Judge James E. Boasberg, writing for the Court, denied Modena’s motion. The Court addressed first whether McBee’s counterclaim should be dismissed as a result of McBee’s allegation that Modena “engaged in ‘minimal client pitches’ and ‘minimal activity.’” In Modena’s opinion, McBee’s allegations amounted to an admission that Modena complied with the contract, albeit minimally. The Court rejected this contention, concluding that McBee’s true allegation was that Modena’s minimal performance was not sufficient to constitute performance under the contract.

In any event, the Court was persuaded that McBee had alleged sufficiently that Modena breached the contract. Apart from a minimal requirement that Modena originate at least two (2) sales pitches per quarter, what constituted sufficient performance under the contract was set forth only in broad strokes. Due to the lack of clear performance standards, any resolution of McBee’s claim would necessarily involve ascertaining the intent and understanding of the parties at the time they entered into the contract. Such evidence had not been adduced at this stage of the case, but McBee had nevertheless adequately set forth facts on which a factfinder could conclude that Modena did not perform pursuant to the contract.

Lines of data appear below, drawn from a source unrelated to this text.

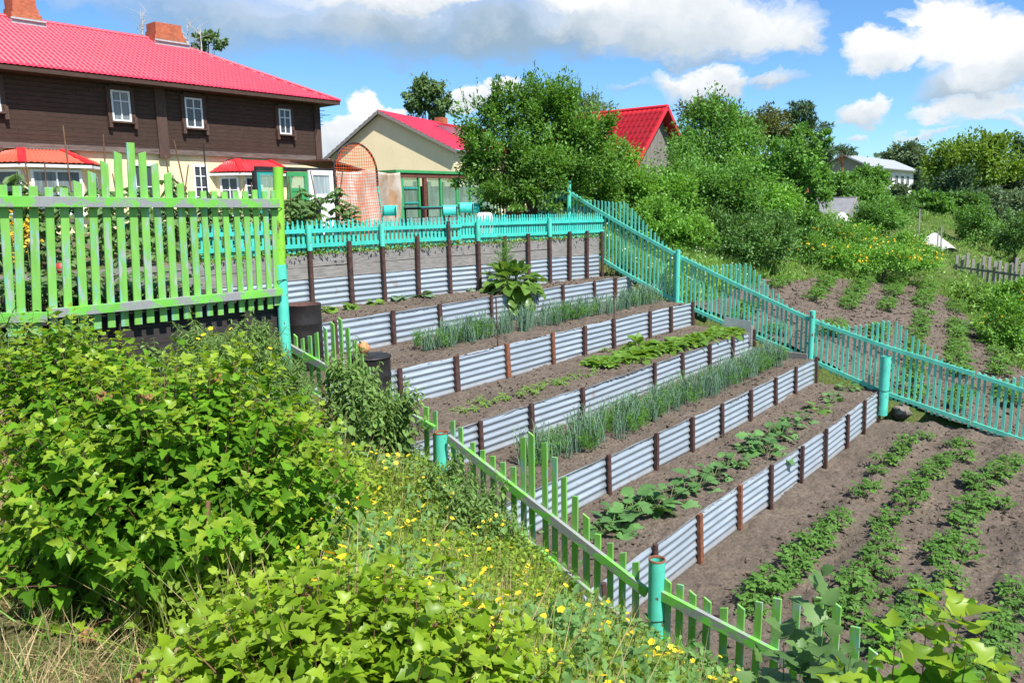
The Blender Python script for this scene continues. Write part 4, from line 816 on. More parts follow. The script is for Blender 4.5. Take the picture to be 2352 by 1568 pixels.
ch0 = make_chair(); chs = [(884, 472, 19.6, -.35+YAW-PI/2+PI, 'single turquoise chair apart at the left end, beside the netted arch'), (1036, 471, 20.0, YAW-PI/2+PI+.25, 'turquoise chair pushed to the dark table, its back to the low fence'),
    (1069, 465, 20.4, YAW-PI/2+PI, 'highest-looking turquoise chair in the middle of three at the table end'), (1097, 467, 21.2, YAW-PI/2+PI+.5, 'turquoise chair farthest from the arch, next to the white tub')]
for i, (px, py, dp, rz, lb) in enumerate(chs):
    p = at(px, py, dp); o = ch0 if i == 0 else dup(ch0, (0, 0, 0), 0); o['label'] = lb; o.location = (p[0], p[1], p[2]-.86); o.rotation_euler = (0, 0, rz+PI)
ta_, tb_ = at(946, 474, 20.3), at(1052, 469, 21.4); td = unit((tb_-ta_)*np.array([1, 1, 0])); tw = np.array([-td[1], td[0], 0]); tc = (ta_+tb_)/2; tl = np.linalg.norm((tb_-ta_)[:2])/2
te = empty('table', (tc[0], tc[1], -.78), 'long garden table with black metal legs and a thin turquoise top', 'table'); zt = -.02
m = MB(); m.obox((tc[0], tc[1], zt), td*tl, tw*.38, (0, 0, .012)); m.build('tabletop', M['aqua_door'], te); m = MB()
for s in (-1, 1): m.bar(tc*np.array([1, 1, 0])+td*tl*-.98+tw*.36*s+Zv*(zt-.04), tc*np.array([1, 1, 0])+td*tl*.98+tw*.36*s+Zv*(zt-.04), .03, .05)
m.build('frame', M['black'], te)
for u in (-.95, 0, .95):
    for s in (-1, 1): m = MB(); b = tc*np.array([1, 1, 0])+td*tl*u+tw*.34*s; m.tube([b+Zv*-.8, b+Zv*(zt-.05)], .025, 8); m.build('leg', M['black'], te)
# hive box with zinc lid and a brick, white tub
q = at(1201, 492, 23.0); hv = empty('beehive', (q[0], q[1], -.8), 'red-brown box hive with a grey metal lid, before the big round bush', 'beehive'); c_, s_ = math.cos(.35), math.sin(.35); ax, ay = np.array([c_, s_, 0]), np.array([-s_, c_, 0])
m = MB(); m.obox((q[0], q[1], -.5), ax*.36, ay*.36, (0, 0, .3)); m.build('body', m_wood('hive boards', (.24, .07, .04), (2, 8, 8)), hv); m = MB(); m.obox((q[0], q[1], -.165), ax*.4, ay*.4, (0, 0, .035)); m.build('lid', M['zinc'], hv)
m = MB(); m.obox((q[0]+.02, q[1], -.095), ax*.125, ay*.06, (0, 0, .033)); bo = m.build('brick', m_plain('orange brick', (.55, .17, .075), .9)); tag(bo, 'orange brick lying on the grey lid of the hive', 'brick')
q = at(1113, 500, 20.5); m = MB(); m.lathe([(.001, .24), (.14, .235), (.2, .2), (.23, .0), (.24, -.3)], q+(0, 0, -.1), 24); tb = m.build('plastic_tub', M['white_frame']); tag(tb, 'white plastic tub turned upside down beside the turquoise chairs', 'tub')
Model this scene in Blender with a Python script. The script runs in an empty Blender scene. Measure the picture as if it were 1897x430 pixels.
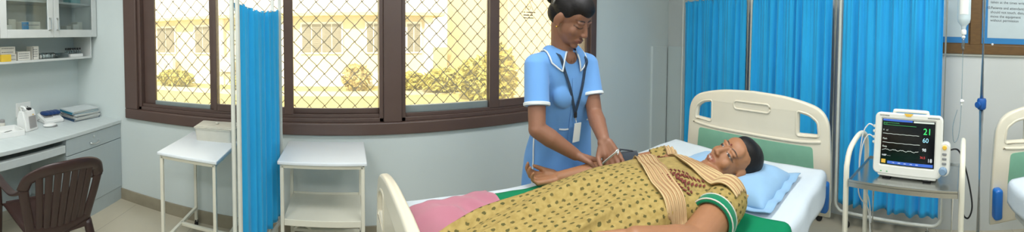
import bpy, bmesh, math, random
from mathutils import Vector, Matrix, Euler
from mathutils.bvhtree import BVHTree
random.seed(7)
R = math.radians
sc = bpy.context.scene
COL = sc.collection
# ------------------------------------------------------------------ camera, light, exposure
# the photograph is a hand-held cylindrical panorama taken at eye height
F_PX, YC, AZ, PITCH, ROLL, EYE = 612.9, 84.93, 0.4990, -0.0283, -0.0076, 1.5
cam = bpy.data.cameras.new('camera')
cam_ob = bpy.data.objects.new('camera', cam)
COL.objects.link(cam_ob)
cam.type = 'PANO'
cam.panorama_type = 'CENTRAL_CYLINDRICAL'
cam.central_cylindrical_range_u_min = -948.5 / F_PX
cam.central_cylindrical_range_u_max = 948.5 / F_PX
cam.central_cylindrical_range_v_min = (YC - 430) / F_PX
cam.central_cylindrical_range_v_max = YC / F_PX
cam.central_cylindrical_radius = 1.0
cam.clip_start = 0.02
cam_ob.matrix_world = (Matrix.Translation((0, 0, EYE)) @ Matrix.Rotation(-AZ, 4, 'Z') @ Matrix.Rotation(PITCH, 4, 'X')
                       @ Matrix.Rotation(ROLL, 4, 'Y') @ Matrix.Rotation(R(90), 4, 'X'))
sc.camera = cam_ob

world = bpy.data.worlds.new('sky')
sc.world = world
world.use_nodes = True
bg = world.node_tree.nodes['Background']
bg.inputs[0].default_value = (1.0, 0.985, 0.95, 1)
bg.inputs[1].default_value = 2.3

def lamp(name, kind, loc, rot, energy, color=(1, 1, 1), size=None, angle=None):
    l = bpy.data.lights.new(name, kind)
    l.energy = energy
    l.color = color
    if size:
        l.shape = 'RECTANGLE'
        l.size, l.size_y = size
    if angle is not None:
        l.angle = angle
    o = bpy.data.objects.new(name, l)
    COL.objects.link(o)
    o.location = loc
    o.rotation_euler = rot
    return o

lamp('sun', 'SUN', (0, 0, 20), (R(48), 0, R(-25)), 7.0, (1, 0.96, 0.86), angle=R(2))
for lx, ly, le in ((-1.3, 0.9, 32), (0.9, 0.7, 31), (-1.2, -1.2, 30), (0.9, -1.2, 35)):
    lamp('ceiling_lamp', 'AREA', (lx, ly, 2.86), (0, 0, 0), le, (0.97, 0.99, 1.0), size=(1.25, 0.5))

sc.view_settings.view_transform = 'Standard'
sc.view_settings.look = 'None'
sc.view_settings.exposure = 0.0
sc.view_settings.gamma = 1.0
sc.view_settings.use_curve_mapping = False
try:
    sc.cycles.use_denoising = True
    sc.cycles.max_bounces = 8
    sc.cycles.transparent_max_bounces = 16
    sc.cycles.sample_clamp_indirect = 6
except Exception:
    pass

# ------------------------------------------------------------------ materials
def srgb(r, g, b):
    f = lambda c: ((c / 255 + 0.055) / 1.055) ** 2.4 if c > 10.3 else c / 255 / 12.92
    return (f(r), f(g), f(b), 1)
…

The Court also rejected Modena’s argument that McBee had failed to please with sufficient specificity the grounds upon which it claimed Modena breached the contract. In this regard, the Court noted that “[t]o survive a motion to dismiss a contract claim, the plaintiff must simply ‘describe the terms of the alleged contract and the nature of the defendant’s breach.’” (Quoting Francis v. Rehman, 110 A.3d 615, 620 (D.C. 2015)). As long as the complaint gives the defendant fair notice of the nature of the alleged breach, it should not be dismissed. Here, McBee specifically alleged that it sent Modena a failure-to-perform notice identifying areas of deficient performance, and that it terminated the contract as a result of Modena’s deficiencies in performance one (1) month after it sent that notice to Modena. These allegations were manifestly sufficient to survive a motion to dismiss.

Finally, the Court rejected Modena’s argument that McBee’s sole remedy under the contract was to terminate the contract pursuant to the termination-for-cause provision contained therein. For a remedy set forth in a contract to be exclusive, it must be apparent on the face of the contract that the parties intended the provided remedy to be exclusive. Here, not only did the termination-for-cause provision not state that it was the exclusive remedy, the contract also contained a separate “Remedies” section which gave the parties several other potential remedies, including “any other rights and remedies at law.” Consequently, the Court concluded that termination was not McBee’s exclusive remedy, and it denied Modena’s motion to dismiss.